For instance, a heat pump or a chiller can use cheap, surplus electricity to charge heat or cold into a thermal energy storage. In doing so, one have created a flexible coupling of thermal and electricity sectors that can help minimize renewables curtailment when the power grid is limited.

KTH's Department of Energy Technology has long been strong in heat pumps and their systems. It was its reputation and Sweden's status in sustainability that attracted Saman here fifteen years ago. With a bachelor's degree from University of Moratuwa in Sri Lanka, she applied for a master's degree in sustainable technology at KTH, followed by a PhD and then a postdoc. Now she has recently been appointed assistant professor, but it is not the status she strives for.

"In addition to a larger workload, I also get more formal support to focus on my field.

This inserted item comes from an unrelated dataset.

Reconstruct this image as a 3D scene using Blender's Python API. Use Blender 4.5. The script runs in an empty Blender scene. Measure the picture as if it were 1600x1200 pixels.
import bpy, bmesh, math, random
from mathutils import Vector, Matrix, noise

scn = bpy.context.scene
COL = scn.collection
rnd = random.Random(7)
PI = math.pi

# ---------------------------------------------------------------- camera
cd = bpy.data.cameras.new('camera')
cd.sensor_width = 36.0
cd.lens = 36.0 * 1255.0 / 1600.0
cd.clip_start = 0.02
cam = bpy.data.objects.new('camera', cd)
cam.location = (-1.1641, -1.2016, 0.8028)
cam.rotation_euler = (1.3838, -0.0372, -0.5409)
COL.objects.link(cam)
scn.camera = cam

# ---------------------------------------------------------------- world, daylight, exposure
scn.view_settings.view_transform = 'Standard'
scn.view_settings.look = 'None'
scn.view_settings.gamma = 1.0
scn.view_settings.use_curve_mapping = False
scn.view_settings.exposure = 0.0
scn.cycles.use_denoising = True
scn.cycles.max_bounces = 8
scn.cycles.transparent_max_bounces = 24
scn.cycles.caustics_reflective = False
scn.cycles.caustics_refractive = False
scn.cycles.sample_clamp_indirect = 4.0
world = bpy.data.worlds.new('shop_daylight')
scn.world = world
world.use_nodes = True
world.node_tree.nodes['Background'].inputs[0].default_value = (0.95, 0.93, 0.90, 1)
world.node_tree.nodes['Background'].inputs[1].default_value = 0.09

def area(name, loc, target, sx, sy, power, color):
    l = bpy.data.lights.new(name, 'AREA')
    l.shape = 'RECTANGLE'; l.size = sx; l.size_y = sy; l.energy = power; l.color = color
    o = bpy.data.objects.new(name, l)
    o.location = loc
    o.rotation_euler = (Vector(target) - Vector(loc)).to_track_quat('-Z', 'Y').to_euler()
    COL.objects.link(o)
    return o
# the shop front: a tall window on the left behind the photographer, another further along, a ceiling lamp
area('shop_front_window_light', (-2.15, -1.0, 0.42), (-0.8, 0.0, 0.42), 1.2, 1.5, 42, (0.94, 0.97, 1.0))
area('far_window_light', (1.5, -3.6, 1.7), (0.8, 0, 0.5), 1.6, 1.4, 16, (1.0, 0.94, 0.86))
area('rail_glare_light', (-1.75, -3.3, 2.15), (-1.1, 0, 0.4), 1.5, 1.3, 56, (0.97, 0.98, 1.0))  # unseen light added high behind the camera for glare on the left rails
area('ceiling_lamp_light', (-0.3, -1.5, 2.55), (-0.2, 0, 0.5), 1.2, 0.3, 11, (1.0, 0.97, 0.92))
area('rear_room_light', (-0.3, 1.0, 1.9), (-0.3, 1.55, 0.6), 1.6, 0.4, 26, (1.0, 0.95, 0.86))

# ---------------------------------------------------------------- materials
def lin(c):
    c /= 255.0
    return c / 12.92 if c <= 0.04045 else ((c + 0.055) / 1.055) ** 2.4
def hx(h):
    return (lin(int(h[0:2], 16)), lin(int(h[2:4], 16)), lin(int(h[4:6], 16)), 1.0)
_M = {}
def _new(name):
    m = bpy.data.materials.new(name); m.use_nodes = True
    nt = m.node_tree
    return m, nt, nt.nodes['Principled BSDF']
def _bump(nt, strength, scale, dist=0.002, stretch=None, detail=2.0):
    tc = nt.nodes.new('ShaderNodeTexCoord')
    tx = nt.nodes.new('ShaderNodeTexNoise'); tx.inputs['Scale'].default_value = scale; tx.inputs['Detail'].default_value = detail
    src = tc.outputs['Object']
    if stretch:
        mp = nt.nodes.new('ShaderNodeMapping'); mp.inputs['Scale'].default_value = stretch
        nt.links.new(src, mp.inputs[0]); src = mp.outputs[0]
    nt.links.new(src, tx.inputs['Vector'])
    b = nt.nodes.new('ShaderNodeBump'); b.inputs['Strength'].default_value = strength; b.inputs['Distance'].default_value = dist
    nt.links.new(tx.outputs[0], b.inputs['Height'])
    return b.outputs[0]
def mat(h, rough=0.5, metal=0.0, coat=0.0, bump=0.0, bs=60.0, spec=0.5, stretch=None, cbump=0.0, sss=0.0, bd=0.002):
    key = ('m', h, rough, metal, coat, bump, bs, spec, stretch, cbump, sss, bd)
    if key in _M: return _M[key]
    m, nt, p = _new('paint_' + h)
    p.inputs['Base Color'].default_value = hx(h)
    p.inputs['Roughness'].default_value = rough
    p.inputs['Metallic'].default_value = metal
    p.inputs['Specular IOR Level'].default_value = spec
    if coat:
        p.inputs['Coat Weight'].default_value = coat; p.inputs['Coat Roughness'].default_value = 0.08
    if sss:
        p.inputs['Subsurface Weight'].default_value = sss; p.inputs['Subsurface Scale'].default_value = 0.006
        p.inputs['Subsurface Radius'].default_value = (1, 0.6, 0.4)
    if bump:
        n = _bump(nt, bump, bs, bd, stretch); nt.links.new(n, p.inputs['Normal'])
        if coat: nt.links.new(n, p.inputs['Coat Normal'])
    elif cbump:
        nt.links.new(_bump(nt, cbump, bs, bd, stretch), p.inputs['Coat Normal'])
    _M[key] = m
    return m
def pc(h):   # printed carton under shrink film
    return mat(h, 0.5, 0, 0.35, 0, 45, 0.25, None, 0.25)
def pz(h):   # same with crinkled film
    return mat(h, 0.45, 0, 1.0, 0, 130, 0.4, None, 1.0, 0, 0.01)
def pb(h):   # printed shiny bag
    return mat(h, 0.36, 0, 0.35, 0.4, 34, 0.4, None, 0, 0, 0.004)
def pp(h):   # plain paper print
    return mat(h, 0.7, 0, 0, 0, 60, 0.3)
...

By teaching and supervising students, I believe that we can influence the climate in a positive direction together. We have a lot to learn from each other. At least, that is what drives me”.

Decision-makers need to see the big picture

Saman talks about her desire to continue researching and teaching for the sake of the environment.

“When I read the IPCC's latest report, which stated that we were far behind the global goals, I was extremely moved. I felt that we as scientists had failed to communicate our knowledge and to contribute sufficiently”.  

“I wish policy makers would recognize the flexible couplings between thermal energy and electric power and invest in it. We cannot just rely on electrification when heating is such a big part of the problem. We need to look at the large picture”.

And Saman is really pulling her weight. Last autumn, they had a container at KTH where she and her colleagues tested how a technology mix with sorption thermal energy storage could work in different climate conditions, including the Nordics. She is also involved in certain Annexes and Tasks related to thermal energy storage within the Energy Storage technology collaboration program commissioned within the International Energy Agency (IEA). 

"It is my duty as a researcher to disseminate as much knowledge as possible to students, other research colleagues and the outside world," says Saman. "I will continue to do so”.